[Records with scene code]
* BEGIN *
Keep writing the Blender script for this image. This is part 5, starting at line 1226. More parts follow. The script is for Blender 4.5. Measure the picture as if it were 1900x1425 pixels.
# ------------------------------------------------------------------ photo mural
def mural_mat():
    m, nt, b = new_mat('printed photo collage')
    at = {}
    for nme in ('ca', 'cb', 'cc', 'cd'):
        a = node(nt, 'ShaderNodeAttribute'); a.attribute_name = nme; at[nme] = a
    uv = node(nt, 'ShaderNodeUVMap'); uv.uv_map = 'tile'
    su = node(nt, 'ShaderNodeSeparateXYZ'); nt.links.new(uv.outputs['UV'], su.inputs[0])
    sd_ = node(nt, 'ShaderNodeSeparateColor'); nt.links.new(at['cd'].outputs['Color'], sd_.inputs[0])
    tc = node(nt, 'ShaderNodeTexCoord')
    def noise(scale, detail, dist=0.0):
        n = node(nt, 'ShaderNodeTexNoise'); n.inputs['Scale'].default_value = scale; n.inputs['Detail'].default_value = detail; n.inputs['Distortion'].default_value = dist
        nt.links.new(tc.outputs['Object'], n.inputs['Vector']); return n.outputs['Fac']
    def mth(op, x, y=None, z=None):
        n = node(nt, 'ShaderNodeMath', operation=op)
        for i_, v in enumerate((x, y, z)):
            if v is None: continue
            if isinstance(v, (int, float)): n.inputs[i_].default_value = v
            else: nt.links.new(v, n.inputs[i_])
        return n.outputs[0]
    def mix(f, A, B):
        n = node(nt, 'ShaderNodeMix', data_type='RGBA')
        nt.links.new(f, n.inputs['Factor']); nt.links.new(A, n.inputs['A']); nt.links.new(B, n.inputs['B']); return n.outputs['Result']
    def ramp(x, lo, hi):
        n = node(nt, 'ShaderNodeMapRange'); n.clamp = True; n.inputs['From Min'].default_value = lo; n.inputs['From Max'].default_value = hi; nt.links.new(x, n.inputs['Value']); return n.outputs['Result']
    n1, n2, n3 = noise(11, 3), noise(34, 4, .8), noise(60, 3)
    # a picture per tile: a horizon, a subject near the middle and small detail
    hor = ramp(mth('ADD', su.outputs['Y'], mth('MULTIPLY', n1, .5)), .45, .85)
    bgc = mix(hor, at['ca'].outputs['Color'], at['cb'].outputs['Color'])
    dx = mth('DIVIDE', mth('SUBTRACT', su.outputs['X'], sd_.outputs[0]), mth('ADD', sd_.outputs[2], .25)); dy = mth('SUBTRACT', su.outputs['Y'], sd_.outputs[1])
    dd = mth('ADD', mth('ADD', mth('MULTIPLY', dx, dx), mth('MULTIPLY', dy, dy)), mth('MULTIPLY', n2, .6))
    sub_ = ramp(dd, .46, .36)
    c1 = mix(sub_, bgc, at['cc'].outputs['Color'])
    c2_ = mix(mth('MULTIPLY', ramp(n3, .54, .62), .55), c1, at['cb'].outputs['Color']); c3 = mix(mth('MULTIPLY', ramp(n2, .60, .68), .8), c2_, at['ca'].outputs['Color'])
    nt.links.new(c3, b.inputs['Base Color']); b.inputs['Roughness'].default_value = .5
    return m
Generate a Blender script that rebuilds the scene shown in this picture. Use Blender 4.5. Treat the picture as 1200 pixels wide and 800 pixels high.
* END *
Write out the whole listing again. Match it word for word.

Exercise result:
Keep writing the Blender script for this image. This is part 5, starting at line 1226. More parts follow. The script is for Blender 4.5. Measure the picture as if it were 1900x1425 pixels.
# ------------------------------------------------------------------ photo mural
def mural_mat():
    m, nt, b = new_mat('printed photo collage')
    at = {}
    for nme in ('ca', 'cb', 'cc', 'cd'):
        a = node(nt, 'ShaderNodeAttribute'); a.attribute_name = nme; at[nme] = a
    uv = node(nt, 'ShaderNodeUVMap'); uv.uv_map = 'tile'
    su = node(nt, 'ShaderNodeSeparateXYZ'); nt.links.new(uv.outputs['UV'], su.inputs[0])
    sd_ = node(nt, 'ShaderNodeSeparateColor'); nt.links.new(at['cd'].outputs['Color'], sd_.inputs[0])
    tc = node(nt, 'ShaderNodeTexCoord')
    def noise(scale, detail, dist=0.0):
        n = node(nt, 'ShaderNodeTexNoise'); n.inputs['Scale'].default_value = scale; n.inputs['Detail'].default_value = detail; n.inputs['Distortion'].default_value = dist
        nt.links.new(tc.outputs['Object'], n.inputs['Vector']); return n.outputs['Fac']
    def mth(op, x, y=None, z=None):
        n = node(nt, 'ShaderNodeMath', operation=op)
        for i_, v in enumerate((x, y, z)):
            if v is None: continue
            if isinstance(v, (int, float)): n.inputs[i_].default_value = v
            else: nt.links.new(v, n.inputs[i_])
        return n.outputs[0]
    def mix(f, A, B):
        n = node(nt, 'ShaderNodeMix', data_type='RGBA')
        nt.links.new(f, n.inputs['Factor']); nt.links.new(A, n.inputs['A']); nt.links.new(B, n.inputs['B']); return n.outputs['Result']
    def ramp(x, lo, hi):
        n = node(nt, 'ShaderNodeMapRange'); n.clamp = True; n.inputs['From Min'].default_value = lo; n.inputs['From Max'].default_value = hi; nt.links.new(x, n.inputs['Value']); return n.outputs['Result']
    n1, n2, n3 = noise(11, 3), noise(34, 4, .8), noise(60, 3)
    # a picture per tile: a horizon, a subject near the middle and small detail
    hor = ramp(mth('ADD', su.outputs['Y'], mth('MULTIPLY', n1, .5)), .45, .85)
    bgc = mix(hor, at['ca'].outputs['Color'], at['cb'].outputs['Color'])
    dx = mth('DIVIDE', mth('SUBTRACT', su.outputs['X'], sd_.outputs[0]), mth('ADD', sd_.outputs[2], .25)); dy = mth('SUBTRACT', su.outputs['Y'], sd_.outputs[1])
    dd = mth('ADD', mth('ADD', mth('MULTIPLY', dx, dx), mth('MULTIPLY', dy, dy)), mth('MULTIPLY', n2, .6))
    sub_ = ramp(dd, .46, .36)
    c1 = mix(sub_, bgc, at['cc'].outputs['Color'])
    c2_ = mix(mth('MULTIPLY', ramp(n3, .54, .62), .55), c1, at['cb'].outputs['Color']); c3 = mix(mth('MULTIPLY', ramp(n2, .60, .68), .8), c2_, at['ca'].outputs['Color'])
    nt.links.new(c3, b.inputs['Base Color']); b.inputs['Roughness'].default_value = .5
    return m
Generate a Blender script that rebuilds the scene shown in this picture. Use Blender 4.5. Treat the picture as 1200 pixels wide and 800 pixels high.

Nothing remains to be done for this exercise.